Tom Keegan: Kansas waiting for it all to click for Lagerald Vick

Kansas forward Carlton Bragg Jr. (15) and Kansas guard Lagerald Vick (2) celebrate a second-half three from guard Sviatoslav Mykhailiuk on Saturday, Dec. 3, 2016 at Allen Fieldhouse.

For many, statistics are the first things studied to see where basketball players are either falling short or standing out. For coaches, it tends to be the last place, but they do get around to it.

Even for coaches, some numbers leap right off the page. Kansas coach Bill Self mentioned a pair of them in regards to sixth man Lagerald Vick, a long, slender, 6-foot-5, 175-pound sophomore from Memphis.
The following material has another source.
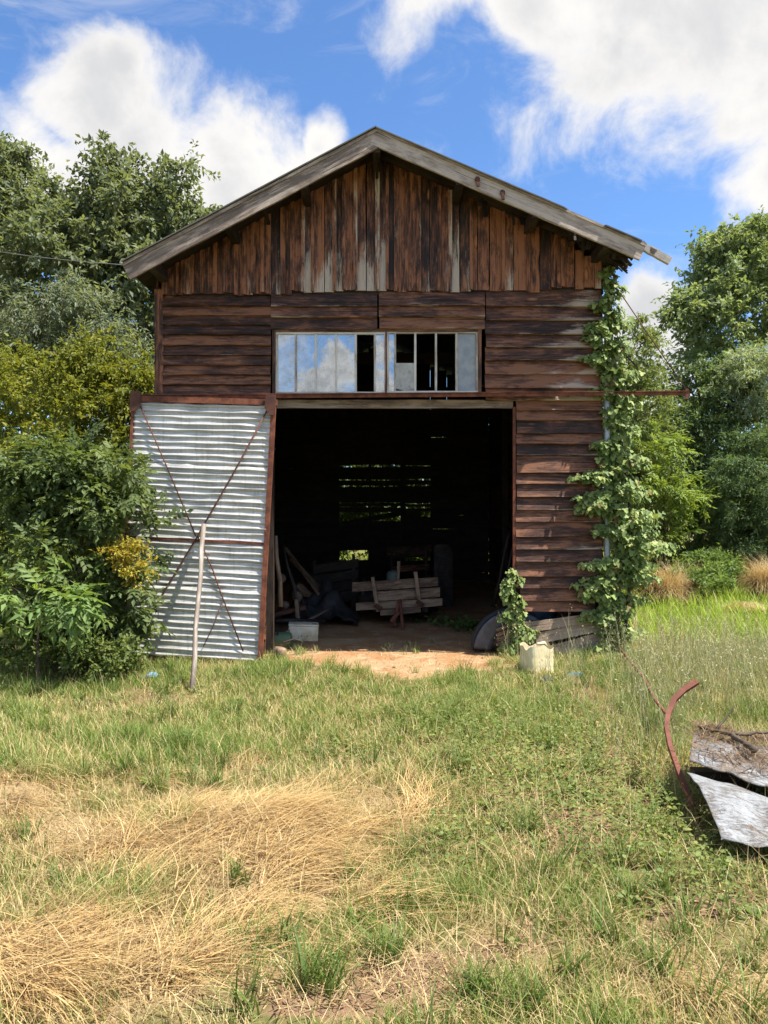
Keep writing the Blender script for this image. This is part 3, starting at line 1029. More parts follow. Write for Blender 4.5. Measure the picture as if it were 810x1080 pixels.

Vick has a quick first step, which coupled with his long arms gives him tremendous potential as a disruptive defender capable of prowling the passing lanes for steals that become dunks. Always beware of the word potential. It means it hasn’t happened yet.

After mentioning that Vick and Sviatoslav Mykhailiuk both are shooting .444 from 3-point range, Self momentarily shocked the room into silence when he cited Vick’s steal numbers: Nine in 407 minutes.

At first, it didn’t make sense. Upon further reflection, it lost its shock value. An inexperienced player still paralyzed by thinking about what he’s supposed to be doing, instead of instinctively doing it, Vick too often is neither here nor there, rather over there, outside the play.

Sometimes, it’s better to do the wrong thing than to do nothing at all. Too often, an inexperienced athlete’s fear of being in the wrong place doing the wrong thing can turn him into a real nowhere man, sitting in his nowhere land, making all his nowhere plans for nobody, as John Lennon might say.

Vick sometimes lives in that land on the court. Those moments will become fewer and fewer as he gains experience, the sooner the better for a Kansas team using a seven-man rotation.

“I don’t think he’s very active,” Self said. “He’s not rebounding, not creating extra possessions.”

Vick has been all or nothing as a rebounder. He has totaled more than three rebounds in just 4 of 15 games, all four of those coming in an early season, five-game stretch: Duke (five), Siena (eight), Georgia (eight), UNC Asheville (nine).

“He and Josh (Jackson) would be our best two offensive rebounders, and Josh is at times, but Lagerald hasn’t been, and of course he should be more active on the defensive end,” Self said. “That’s not being mean, that’s just a fact.”

As for Vick averaging one steal every 45 minutes, Self said, “a guy that athletic … that can’t be. So that tells you that I think what he can improve on as much as anything is his activity, and we’ve said this a lot, but it’s a fact. It’s a fact.”

Vick proved early in the season, during that productive stretch, he’s capable of inserting himself into the game, so he can do it again.